* **INSTRUCTIONS FOR THE TASK**: Where a line in the listing contains the string "scene", copy that line out.

* **DATA SEGMENT**:
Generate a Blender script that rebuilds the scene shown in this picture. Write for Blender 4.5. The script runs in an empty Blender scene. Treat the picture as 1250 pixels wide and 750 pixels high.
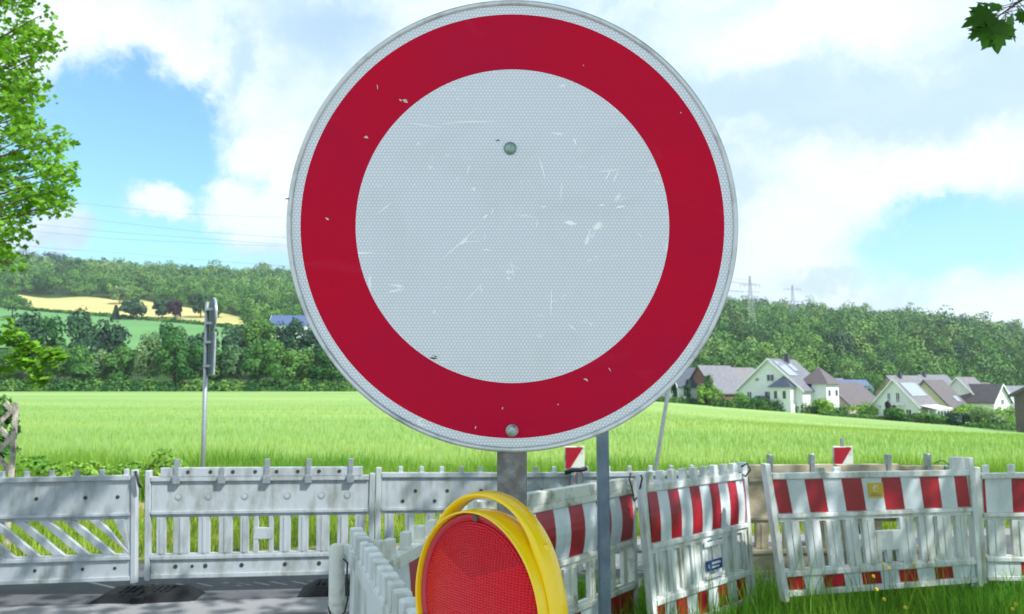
import bpy, bmesh, math, random
import numpy as np
from mathutils import Vector, Matrix
R = math.radians
scene = bpy.context.scene
COL = scene.collection
# ------------------------------------------------------------------ camera
F = 903.0; PITCH = R(6.0); H = 1.72
cam_d = bpy.data.cameras.new('camera'); cam = bpy.data.objects.new('camera', cam_d); COL.objects.link(cam)
cam.location = (0, 0, H); cam.rotation_euler = (R(90) + PITCH, 0, 0)
cam_d.sensor_width = 36; cam_d.lens = 36 * F / 1250
cam_d.clip_start = 0.05; cam_d.clip_end = 9000
cam_d.dof.use_dof = True; cam_d.dof.focus_distance = 1.05; cam_d.dof.aperture_fstop = 11.0
scene.camera = cam
def P(px, py, d):
    xc = (px - 625) / F; yc = (375 - py) / F
    Y = math.cos(PITCH) - yc * math.sin(PITCH); Z = math.sin(PITCH) + yc * math.cos(PITCH)
    return Vector((d * xc / Y, d, H + d * Z / Y))
def xdir(px, py):
    return P(px, py, 1.0) - Vector((0, 0, H))
# ------------------------------------------------------------------ world, sun, exposure
SUN_AZ = R(122); SUN_EL = R(50)        # azimuth clockwise from +Y (towards +X)
world = bpy.data.worlds.new('World'); scene.world = world; world.use_nodes = True
def build_world():
    nt = world.node_tree; nt.nodes.clear(); N = nt.nodes; L = nt.links
    out = N.new('ShaderNodeOutputWorld'); bg = N.new('ShaderNodeBackground'); bg.inputs[1].default_value = 0.1
    L.new(bg.outputs[0], out.inputs[0])
    sky = N.new('ShaderNodeTexSky'); sky.sky_type = 'NISHITA'; sky.sun_disc = False
    sky.sun_elevation = SUN_EL; sky.sun_rotation = SUN_AZ
    tc = N.new('ShaderNodeTexCoord')
    def M(op, a, b=None, c=None, clamp=False):
        n = N.new('ShaderNodeMath'); n.operation = op; n.use_clamp = clamp
        for i, v in enumerate((a, b, c)):
            if v is None: continue
            if isinstance(v, (int, float)): n.inputs[i].default_value = v
            else: L.new(v, n.inputs[i])
        return n.outputs[0]
    def noise(scale, detail, rough, vec, off=(0, 0, 0), dist=0):
        mp = N.new('ShaderNodeMapping'); mp.inputs[1].default_value = off; L.new(vec, mp.inputs[0])
        n = N.new('ShaderNodeTexNoise'); n.inputs['Scale'].default_value = scale; n.inputs['Detail'].default_value = detail
        n.inputs['Roughness'].default_value = rough; n.inputs['Distortion'].default_value = dist
        L.new(mp.outputs[0], n.inputs['Vector']); return n
    def sst(v, lo, hi):
        m = N.new('ShaderNodeMapRange'); m.interpolation_type = 'SMOOTHSTEP'; L.new(v, m.inputs[0])
        m.inputs[1].default_value = lo; m.inputs[2].default_value = hi; return m.outputs[0]
    d = tc.outputs['Generated']
    # distort the direction for ragged cloud edges
    nz = noise(8, 9, 0.68, d)
    sub = N.new('ShaderNodeVectorMath'); sub.operation = 'SUBTRACT'; L.new(nz.outputs['Color'], sub.inputs[0]); sub.inputs[1].default_value = (.5, .5, .5)
    scl = N.new('ShaderNodeVectorMath'); scl.operation = 'SCALE'; L.new(sub.outputs[0], scl.inputs[0]); scl.inputs['Scale'].default_value = 0.16
    add = N.new('ShaderNodeVectorMath'); add.operation = 'ADD'; L.new(d, add.inputs[0]); L.new(scl.outputs[0], add.inputs[1])
    dd = add.outputs[0]
    def blob(px, py, rpx, sx=1.0, sy=1.0, hard=.35):
        h = xdir(px, py).normalized()
        s = N.new('ShaderNodeVectorMath'); s.operation = 'SUBTRACT'; L.new(dd, s.inputs[0]); s.inputs[1].default_value = h
        m = N.new('ShaderNodeVectorMath'); m.operation = 'MULTIPLY'; L.new(s.outputs[0], m.inputs[0]); m.inputs[1].default_value = (1 / sx, 1 / sx, 1 / sy)
        ln = N.new('ShaderNodeVectorMath'); ln.operation = 'LENGTH'; L.new(m.outputs[0], ln.inputs[0])
        r = rpx / F
        mr = N.new('ShaderNodeMapRange'); mr.interpolation_type = 'SMOOTHSTEP'; L.new(ln.outputs['Value'], mr.inputs[0])
        mr.inputs[1].default_value = r; mr.inputs[2].default_value = r * hard; return mr.outputs[0]
    holes = None
    for a in [(165, 215, 130, 1.1, 1.0, .75), (130, 300, 160, 1.5, .6, .5), (290, 200, 70, .7, 1.1, .4), (1150, 300, 110, 1.15, .62, .35), (1115, 262, 60, 1, .6, .3),
              (1500, 150, 160, 1, .6, .4), (70, 330, 100, 1.5, .6, .5), (-250, 200, 200, 1, .6, .4)]:
        b = blob(*a); holes = b if holes is None else M('MAXIMUM', holes, b)
    holes = M('MAXIMUM', holes, M('MULTIPLY', blob(284, 75, 80, .45, 1.5, .1), .5)); holes = M('MAXIMUM', holes, M('MULTIPLY', blob(400, 40, 130, 1, .6, .1), .35))
    puffs = None
    for a in [(192, 242, 52, 1.1, .62, .4), (292, 240, 62, .75, 1, .45), (45, 285, 45, 1.1, .9, .4), (335, 270, 70, 1, 1, .5), (330, 170, 70, .8, 1, .3)]:
        b = blob(*a); puffs = b if puffs is None else M('MAXIMUM', puffs, b)
    cover = M('SUBTRACT', 1.0, holes); cover = M('MAXIMUM', cover, puffs)
    veil = noise(3.0, 4, .55, d, (3, 1, 0))
    cover = M('MAXIMUM', cover, M('MULTIPLY', sst(veil.outputs[0], .45, .8), .35))
    # cloud shading: broad soft grey-blue bands, bright tops
    st = N.new('ShaderNodeMapping'); st.inputs[3].default_value = (1, 1, 2.2); L.new(dd, st.inputs[0])
    sh = noise(2.7, 5, .55, st.outputs[0], (1.3, .4, .9)); sh2 = noise(9, 6, .6, st.outputs[0], (0, 5, 0))
    shade = sst(M('ADD', M('MULTIPLY', sh.outputs[0], .8), M('MULTIPLY', sh2.outputs[0], .2)), 0.42, .64)
    for a in [(1000, 300, 190, 1.2, .62, .25), (1120, 215, 190, 1.5, .34, .3), (1000, 28, 170, 1.4, .4, .3), (150, 90, 170, 1.2, .6, .3), (330, 215, 120, 1, 1, .4), (1215, 372, 110, 1, .5, .3), (192, 242, 60, 1.1, .7, .3)]: shade = M('MAXIMUM', shade, M('MULTIPLY', blob(*a), .95))
    for a in [(930, 112, 150, 1.5, .30, .2), (1175, 118, 130, 1.3, .36, .2), (905, 235, 70, 1, .4, .2), (390, 60, 130, .9, .8, .2), (1240, 300, 80, 1, .5, .2), (1010, 345, 60, 1.4, .3, .2)]: shade = M('MULTIPLY', shade, M('SUBTRACT', 1.0, M('MULTIPLY', blob(*a), .75)))
    cc = N.new('ShaderNodeMix'); cc.data_type = 'RGBA'; L.new(shade, cc.inputs[0])
    cc.inputs[6].default_value = (4.3, 5.8, 7.2, 1); cc.inputs[7].default_value = (7.4, 8.2, 8.9, 1)
    tint = N.new('ShaderNodeMix'); tint.data_type = 'RGBA'; tint.blend_type = 'MULTIPLY'; tint.inputs[0].default_value = 1
    L.new(sky.outputs[0], tint.inputs[6]); tint.inputs[7].default_value = (1.12, 1.72, 1.68, 1)
    mix = N.new('ShaderNodeMix'); mix.data_type = 'RGBA'; L.new(cover, mix.inputs[0]); L.new(tint.outputs[2], mix.inputs[6]); L.new(cc.outputs[2], mix.inputs[7])
    L.new(mix.outputs[2], bg.inputs[0])
build_world()
sun_d = bpy.data.lights.new('sun', 'SUN'); sun_d.energy = 4.8; sun_d.angle = R(0.53); sun_d.color = (1, .975, .94)
sun = bpy.data.objects.new('sun', sun_d); COL.objects.link(sun)
SDIR = Vector((math.sin(SUN_AZ) * math.cos(SUN_EL), math.cos(SUN_AZ) * math.cos(SUN_EL), math.sin(SUN_EL)))
sun.rotation_euler = SDIR.to_track_quat('Z', 'Y').to_euler(); sun.location = (20, -20, 60)
vs = scene.view_settings; vs.view_transform = 'Standard'; vs.look = 'None'; vs.gamma = 1; vs.exposure = 0.55; vs.use_curve_mapping = False
scene.render.engine = 'CYCLES'
scene.cycles.max_bounces = 8; scene.cycles.transparent_max_bounces = 8; scene.cycles.volume_bounces = 0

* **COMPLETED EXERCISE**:
Generate a Blender script that rebuilds the scene shown in this picture. Write for Blender 4.5. The script runs in an empty Blender scene. Treat the picture as 1250 pixels wide and 750 pixels high.
scene = bpy.context.scene
COL = scene.collection
scene.camera = cam
world = bpy.data.worlds.new('World'); scene.world = world; world.use_nodes = True
vs = scene.view_settings; vs.view_transform = 'Standard'; vs.look = 'None'; vs.gamma = 1; vs.exposure = 0.55; vs.use_curve_mapping = False
scene.render.engine = 'CYCLES'
scene.cycles.max_bounces = 8; scene.cycles.transparent_max_bounces = 8; scene.cycles.volume_bounces = 0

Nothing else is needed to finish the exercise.